Justin Trudeau dreams of closer Canadian ties with China. The deal he just made with Donald Trump makes it harder for that to happen.

The new trade agreement between the U.S., Canada and Mexico includes a provision that requires one member to notify the others if it launches trade talks with a non-market economy. If those talks lead to a deal, the signatory could potentially be frozen out of the North American pact.

It’s essentially a China clause, with the Trump administration gearing up for trade war with Beijing. It’s also partially symbolic. But for Trudeau, it’s either a concession or an admission that his aspirations for a free-trade deal China have fallen flat.

The Canadian prime minister’s visit to China fizzled last year, and he rejected a major takeover this spring. But in a cabinet shuffle this summer -- when the fate of the North American Free Trade Agreement was still unclear -- he added “diversification” to his new trade minister’s title. And now he’s effectively siding with the U.S. against the Asian powerhouse.

“The U.S. is going to get all its partners to gang up on China, but it’s clear that Canada did this because there was a gun to its head,” said Mary Lovely, an economics professor at Syracuse University who studies trade issues. “Now Canada has its hands tied.”

Article 32.10

The U.S. and Canada reached their deal late Sunday, shortly before a deadline, and published the legal text that would allow it to be signed by the end of November. The U.S.-Mexico-Canada Agreement, as the new Nafta is known, still needs to be ratified by the U.S. Congress and other legislatures before coming into force.

Article 32.10 requires any USMCA nation to notify the other two members three months before launching free trade talks with a non-market economy. The other countries can review any deal before it’s signed and, once a new pact between a USMCA member and a non-market economy takes effect, the other two members can terminate the trilateral North American agreement and strike a bilateral one.

“They can basically pull the chute and kick you out by virtue of what they feel violates that clause,” said Peter MacKay, who served as foreign minister under Trudeau’s predecessor and is now a partner at law firm Baker & McKenzie LLP. “The government doesn’t seem to be very forthcoming as to why they would want to become supplicant to the United States in a trade war with China.”

Others argue the change is more symbolic. “While I understand why people see this provision as a bit of an infringement on Canadian sovereignty, that’s not typical of an FTA,” said Matthew Kronby, a Toronto-based trade lawyer at Borden Ladner Gervais LLP. “At a practical level, it has far less significance than some people are suggesting it does.”

Both Trudeau and his foreign minister, Chrystia Freeland, have downplayed the significance of the clause. Freeland told reporters in Ottawa Monday that countries are already able to quit the new Nafta, regardless of the China clause.

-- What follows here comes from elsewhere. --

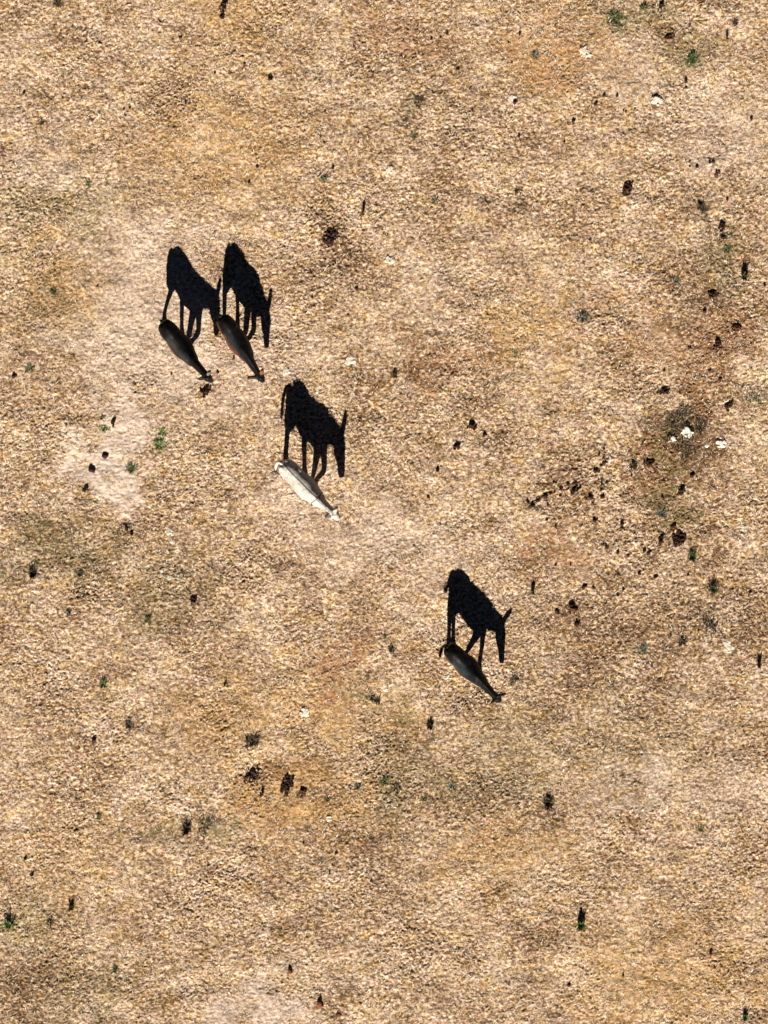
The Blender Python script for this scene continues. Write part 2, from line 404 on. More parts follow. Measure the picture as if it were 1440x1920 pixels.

Trudeau also signaled he’s still interested in wooing Beijing. “China is a significant, growing player on global trade and we as always will look for ways to engage, deepen and improve our trading relationship with them,” he said Tuesday at a press conference in Vancouver.

But the Trump administration is targeting China and views trade negotiations with other nations as a way to set the stage. The U.S. is in talks with the European Union and Japan, and is moving toward a “trade coalition of the willing to confront China,” White House economic adviser Larry Kudlow told the Economic Club of Washington on Thursday.

Lovely, the Syracuse University professor, worries that joining such a coalition undercuts Canadian and Mexican sovereignty on trade issues. “The U.S. is setting itself up as the rule-writer, judge and jury,” she said.

Beyond China

While Article 32.10 doesn’t specifically name China, “they will very much take notice and they will do what they think is pragmatic,” according to Stewart Beck, a former diplomat who now heads the Vancouver-based Asia Pacific Foundation of Canada. The effects of the clause could extend beyond Beijing, he added, potentially preventing Canada from striking a deal with the Association of Southeast Asian Nations, whose members include Vietnam.

Canada probably agreed to the clause -- and other changes in the USMCA -- rather than risk a major rift with the U.S., which is a much bigger trading partner, several observers said. The northern nation exported $411 billion of goods to the U.S. in 2017, according to Statistics Canada, compared with $25 billion to China.

“This was the lesser of evils to accept what the United States had basically thrust upon us,” MacKay said. “I don’t think the gun was necessarily to our head -- it was in our mouth, with the trigger cocked and a full chamber.”

Article 32.10 is already a source of debate domestically. The government of Ontario wrote to Freeland this week asking how the clause will “affect future trade deals between Canada and other nations.” Trudeau’s foreign minister defended the deal in her response. “Nothing in this agreement infringes on Canada’s sovereign right to develop commercial relations with any country of its choosing,” she wrote.